Die Empörung erscheint verständlich, und die U-Haft von Pinto mutet unverhältnismässig an. Unter juristischen Aspekten wäre es aber nicht leicht, ihm die Strafverfolgung ganz zu ersparen, auch nicht im Lichte der Regeln für den Schutz von Whistleblowern, die das EU-Parlament noch im letzten Jahr gebilligt hatte. Sie gelten insbesondere für Personen, die im beruflichen Kontext an gewisse Informationen gelangt sind und diese im öffentlichen Interesse ans Licht bringen. Rui Pinto aber hat als Hacker agiert und sogar staatliche Stellen ausgespäht, anstatt seine Entdeckungen mit den zuständigen Behörden zu teilen und ihnen die Ermittlungen zu überlassen. Noch im Januar lehnte es eine Richterin ab, Rui Pinto gegen Kaution freizulassen.
Wenn es Rui Pinto darum ging, die strafrechtliche Ahndung gewisser Machenschaften zu erleichtern, so dürfte er sich der eigenen Sache wenigstens in Portugal zudem keinen guten Dienst erwiesen haben.

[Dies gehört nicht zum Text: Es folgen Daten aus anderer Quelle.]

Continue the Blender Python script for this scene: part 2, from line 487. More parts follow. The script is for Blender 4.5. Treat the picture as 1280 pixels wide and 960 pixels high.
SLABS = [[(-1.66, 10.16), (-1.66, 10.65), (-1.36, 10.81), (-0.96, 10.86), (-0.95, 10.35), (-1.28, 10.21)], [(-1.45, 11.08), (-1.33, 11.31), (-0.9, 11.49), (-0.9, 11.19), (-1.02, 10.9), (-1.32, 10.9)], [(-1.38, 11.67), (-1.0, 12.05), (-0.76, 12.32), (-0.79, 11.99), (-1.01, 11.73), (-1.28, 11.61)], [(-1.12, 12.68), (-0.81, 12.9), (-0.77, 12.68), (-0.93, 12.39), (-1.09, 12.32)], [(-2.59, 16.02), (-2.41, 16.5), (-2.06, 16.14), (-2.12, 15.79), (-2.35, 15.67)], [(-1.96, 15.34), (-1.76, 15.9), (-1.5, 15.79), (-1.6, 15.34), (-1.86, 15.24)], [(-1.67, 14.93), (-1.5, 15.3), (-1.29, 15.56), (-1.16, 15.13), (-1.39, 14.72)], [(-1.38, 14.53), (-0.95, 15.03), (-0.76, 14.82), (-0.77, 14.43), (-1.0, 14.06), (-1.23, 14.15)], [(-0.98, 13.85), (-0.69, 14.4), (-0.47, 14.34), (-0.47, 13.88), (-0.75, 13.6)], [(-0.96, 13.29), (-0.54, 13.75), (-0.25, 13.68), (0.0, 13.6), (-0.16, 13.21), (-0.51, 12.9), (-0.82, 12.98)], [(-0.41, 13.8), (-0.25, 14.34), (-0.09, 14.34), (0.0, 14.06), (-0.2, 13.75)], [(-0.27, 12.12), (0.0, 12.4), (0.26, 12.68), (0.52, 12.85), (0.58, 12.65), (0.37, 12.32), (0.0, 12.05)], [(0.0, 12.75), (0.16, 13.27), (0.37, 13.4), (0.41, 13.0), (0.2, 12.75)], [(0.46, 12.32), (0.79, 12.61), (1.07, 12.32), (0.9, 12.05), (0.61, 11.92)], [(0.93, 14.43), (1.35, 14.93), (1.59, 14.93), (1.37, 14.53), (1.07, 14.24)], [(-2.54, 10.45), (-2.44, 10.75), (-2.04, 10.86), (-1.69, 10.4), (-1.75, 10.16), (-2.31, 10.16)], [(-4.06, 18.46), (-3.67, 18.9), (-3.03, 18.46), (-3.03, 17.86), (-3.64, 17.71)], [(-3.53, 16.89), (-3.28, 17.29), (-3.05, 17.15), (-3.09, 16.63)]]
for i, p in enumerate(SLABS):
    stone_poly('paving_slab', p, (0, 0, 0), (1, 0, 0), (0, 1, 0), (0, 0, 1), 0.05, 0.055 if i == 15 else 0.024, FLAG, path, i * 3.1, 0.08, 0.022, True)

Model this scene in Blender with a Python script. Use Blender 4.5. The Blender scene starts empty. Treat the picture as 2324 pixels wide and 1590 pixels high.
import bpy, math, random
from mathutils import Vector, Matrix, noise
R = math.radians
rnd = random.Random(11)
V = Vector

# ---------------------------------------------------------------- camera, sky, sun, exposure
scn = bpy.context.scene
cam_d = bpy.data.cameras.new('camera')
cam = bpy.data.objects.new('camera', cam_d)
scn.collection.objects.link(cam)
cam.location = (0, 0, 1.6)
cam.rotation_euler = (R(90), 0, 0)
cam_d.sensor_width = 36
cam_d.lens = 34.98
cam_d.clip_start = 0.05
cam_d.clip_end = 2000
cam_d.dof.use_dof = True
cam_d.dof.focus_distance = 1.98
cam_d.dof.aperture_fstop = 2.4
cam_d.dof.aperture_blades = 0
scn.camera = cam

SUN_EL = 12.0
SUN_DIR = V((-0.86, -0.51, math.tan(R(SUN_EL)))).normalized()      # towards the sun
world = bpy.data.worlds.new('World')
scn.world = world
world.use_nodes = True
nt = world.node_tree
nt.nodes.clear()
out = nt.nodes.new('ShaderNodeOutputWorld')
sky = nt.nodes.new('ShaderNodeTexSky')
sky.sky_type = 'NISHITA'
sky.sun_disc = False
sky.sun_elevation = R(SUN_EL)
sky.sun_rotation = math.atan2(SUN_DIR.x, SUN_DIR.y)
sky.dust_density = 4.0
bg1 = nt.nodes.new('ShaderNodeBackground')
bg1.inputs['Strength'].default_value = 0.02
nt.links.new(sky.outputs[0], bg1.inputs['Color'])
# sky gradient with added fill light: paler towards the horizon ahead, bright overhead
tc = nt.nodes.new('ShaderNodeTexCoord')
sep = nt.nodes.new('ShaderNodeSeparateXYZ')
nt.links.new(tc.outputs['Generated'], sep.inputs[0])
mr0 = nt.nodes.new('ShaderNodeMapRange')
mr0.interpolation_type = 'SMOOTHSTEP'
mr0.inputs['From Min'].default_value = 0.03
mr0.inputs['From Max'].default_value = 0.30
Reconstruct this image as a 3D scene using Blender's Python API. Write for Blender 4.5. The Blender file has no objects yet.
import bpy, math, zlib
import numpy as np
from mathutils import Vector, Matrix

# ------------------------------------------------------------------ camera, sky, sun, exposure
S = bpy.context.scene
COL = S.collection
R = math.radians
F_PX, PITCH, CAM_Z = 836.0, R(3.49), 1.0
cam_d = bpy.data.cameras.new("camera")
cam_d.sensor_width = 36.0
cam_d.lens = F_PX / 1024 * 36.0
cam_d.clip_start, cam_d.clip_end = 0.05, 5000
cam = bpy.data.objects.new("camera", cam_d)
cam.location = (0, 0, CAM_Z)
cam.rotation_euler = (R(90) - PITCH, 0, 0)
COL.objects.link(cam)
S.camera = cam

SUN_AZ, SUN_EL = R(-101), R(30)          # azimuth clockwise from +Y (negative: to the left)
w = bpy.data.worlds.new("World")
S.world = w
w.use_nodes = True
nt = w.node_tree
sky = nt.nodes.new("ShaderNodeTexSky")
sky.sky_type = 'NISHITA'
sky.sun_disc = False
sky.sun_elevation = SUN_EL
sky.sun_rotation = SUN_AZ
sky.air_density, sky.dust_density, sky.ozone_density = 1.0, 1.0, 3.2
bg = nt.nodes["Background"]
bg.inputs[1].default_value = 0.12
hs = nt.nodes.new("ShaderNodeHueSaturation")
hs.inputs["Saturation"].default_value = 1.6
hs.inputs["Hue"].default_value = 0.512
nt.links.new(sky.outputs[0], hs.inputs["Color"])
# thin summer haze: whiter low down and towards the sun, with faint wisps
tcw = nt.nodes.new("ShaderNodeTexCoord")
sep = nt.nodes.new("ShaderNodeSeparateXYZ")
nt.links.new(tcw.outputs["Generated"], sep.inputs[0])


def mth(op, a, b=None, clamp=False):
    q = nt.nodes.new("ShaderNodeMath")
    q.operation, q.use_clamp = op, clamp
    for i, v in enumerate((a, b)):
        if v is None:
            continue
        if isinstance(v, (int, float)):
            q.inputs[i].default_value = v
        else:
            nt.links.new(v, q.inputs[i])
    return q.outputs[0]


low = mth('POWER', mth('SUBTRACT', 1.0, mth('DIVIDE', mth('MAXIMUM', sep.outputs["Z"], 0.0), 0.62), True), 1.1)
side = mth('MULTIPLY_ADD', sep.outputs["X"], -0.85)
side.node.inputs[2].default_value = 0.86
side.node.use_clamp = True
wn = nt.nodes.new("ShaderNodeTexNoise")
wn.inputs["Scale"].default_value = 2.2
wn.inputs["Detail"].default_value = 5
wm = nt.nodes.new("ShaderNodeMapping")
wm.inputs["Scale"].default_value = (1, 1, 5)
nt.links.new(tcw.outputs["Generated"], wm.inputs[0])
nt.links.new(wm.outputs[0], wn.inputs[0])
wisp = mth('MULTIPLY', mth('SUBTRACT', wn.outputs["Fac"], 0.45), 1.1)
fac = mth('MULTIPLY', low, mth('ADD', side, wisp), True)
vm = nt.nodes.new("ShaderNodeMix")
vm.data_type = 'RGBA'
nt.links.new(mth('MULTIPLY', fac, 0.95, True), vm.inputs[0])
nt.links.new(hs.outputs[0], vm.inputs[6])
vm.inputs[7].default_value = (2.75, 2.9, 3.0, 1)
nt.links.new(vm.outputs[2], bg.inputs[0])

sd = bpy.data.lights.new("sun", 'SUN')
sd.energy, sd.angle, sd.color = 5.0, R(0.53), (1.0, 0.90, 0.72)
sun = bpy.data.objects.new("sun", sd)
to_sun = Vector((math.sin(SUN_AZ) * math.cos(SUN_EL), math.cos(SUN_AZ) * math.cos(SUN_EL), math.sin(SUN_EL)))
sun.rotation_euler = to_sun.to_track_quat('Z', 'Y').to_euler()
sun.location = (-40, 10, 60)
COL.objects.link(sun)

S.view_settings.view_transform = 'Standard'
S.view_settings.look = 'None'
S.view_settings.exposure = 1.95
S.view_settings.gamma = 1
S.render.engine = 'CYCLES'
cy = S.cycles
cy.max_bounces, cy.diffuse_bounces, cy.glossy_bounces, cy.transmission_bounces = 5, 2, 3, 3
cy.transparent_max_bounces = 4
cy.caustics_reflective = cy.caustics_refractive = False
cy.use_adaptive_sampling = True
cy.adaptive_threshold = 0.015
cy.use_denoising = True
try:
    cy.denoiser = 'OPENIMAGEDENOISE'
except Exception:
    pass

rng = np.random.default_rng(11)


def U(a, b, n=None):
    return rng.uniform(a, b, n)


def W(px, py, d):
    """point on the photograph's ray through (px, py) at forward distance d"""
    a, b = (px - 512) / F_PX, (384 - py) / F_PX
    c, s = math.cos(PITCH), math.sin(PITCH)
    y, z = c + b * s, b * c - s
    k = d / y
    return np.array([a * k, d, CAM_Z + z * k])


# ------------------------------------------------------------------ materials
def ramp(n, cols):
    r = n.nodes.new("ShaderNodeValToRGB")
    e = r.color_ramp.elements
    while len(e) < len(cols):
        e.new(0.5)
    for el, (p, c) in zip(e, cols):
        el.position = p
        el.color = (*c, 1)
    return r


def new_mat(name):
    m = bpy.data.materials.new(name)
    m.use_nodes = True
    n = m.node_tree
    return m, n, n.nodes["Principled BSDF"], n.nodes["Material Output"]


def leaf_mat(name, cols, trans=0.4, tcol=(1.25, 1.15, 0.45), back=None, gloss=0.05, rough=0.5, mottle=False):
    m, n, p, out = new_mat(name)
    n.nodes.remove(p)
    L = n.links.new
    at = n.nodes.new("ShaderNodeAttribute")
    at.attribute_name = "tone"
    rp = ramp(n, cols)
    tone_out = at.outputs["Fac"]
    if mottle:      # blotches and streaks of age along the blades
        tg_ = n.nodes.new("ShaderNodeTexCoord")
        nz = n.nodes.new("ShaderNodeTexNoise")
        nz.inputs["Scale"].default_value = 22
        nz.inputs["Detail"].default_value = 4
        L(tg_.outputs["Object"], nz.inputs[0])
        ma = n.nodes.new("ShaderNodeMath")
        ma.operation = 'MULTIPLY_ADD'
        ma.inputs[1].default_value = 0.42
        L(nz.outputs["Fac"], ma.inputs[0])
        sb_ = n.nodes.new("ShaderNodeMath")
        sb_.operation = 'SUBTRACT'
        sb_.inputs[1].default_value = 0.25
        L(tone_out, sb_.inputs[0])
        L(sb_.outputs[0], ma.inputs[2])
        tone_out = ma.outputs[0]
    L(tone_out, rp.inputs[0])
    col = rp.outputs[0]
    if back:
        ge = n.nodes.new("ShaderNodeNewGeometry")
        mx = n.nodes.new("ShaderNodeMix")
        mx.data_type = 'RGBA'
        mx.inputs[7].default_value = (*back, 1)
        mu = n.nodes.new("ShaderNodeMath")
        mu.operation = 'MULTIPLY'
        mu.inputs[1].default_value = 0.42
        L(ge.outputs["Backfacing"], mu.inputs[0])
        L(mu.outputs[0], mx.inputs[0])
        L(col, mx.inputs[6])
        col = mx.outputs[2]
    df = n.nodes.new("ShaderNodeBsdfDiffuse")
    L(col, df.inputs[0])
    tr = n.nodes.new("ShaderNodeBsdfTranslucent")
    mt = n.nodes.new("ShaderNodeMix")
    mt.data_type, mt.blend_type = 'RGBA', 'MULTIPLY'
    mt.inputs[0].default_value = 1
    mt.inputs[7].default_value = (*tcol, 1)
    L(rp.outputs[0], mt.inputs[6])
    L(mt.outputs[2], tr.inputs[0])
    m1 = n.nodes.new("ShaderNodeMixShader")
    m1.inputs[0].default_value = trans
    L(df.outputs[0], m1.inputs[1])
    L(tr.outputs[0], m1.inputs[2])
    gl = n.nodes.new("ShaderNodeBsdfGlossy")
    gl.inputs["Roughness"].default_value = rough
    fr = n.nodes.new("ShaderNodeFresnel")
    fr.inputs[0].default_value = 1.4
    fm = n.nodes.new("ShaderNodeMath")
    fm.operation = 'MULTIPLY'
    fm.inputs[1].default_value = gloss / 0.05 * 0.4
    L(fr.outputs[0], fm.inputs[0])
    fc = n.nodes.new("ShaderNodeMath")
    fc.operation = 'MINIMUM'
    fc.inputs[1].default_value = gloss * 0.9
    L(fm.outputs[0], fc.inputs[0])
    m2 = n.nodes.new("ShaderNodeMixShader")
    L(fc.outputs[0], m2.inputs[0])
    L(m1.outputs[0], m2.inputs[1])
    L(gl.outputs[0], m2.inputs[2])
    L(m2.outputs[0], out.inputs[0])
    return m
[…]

Er mag das wirtschaftliche Imperium von Isabel dos Santos erschüttert und viele Personen in Erklärungsnot gebracht haben. Auf illegale Art – also etwa durch einen Hacker - beschaffte Dokumente haben vor portugiesischen Gerichten aber keine Beweiskraft. Es bleibt den Behörden unbenommen, auf zulässige Art nach den gleichen Beweisen zu suchen – wobei fraglich wäre, ob sie wirklich fündig werden wollen.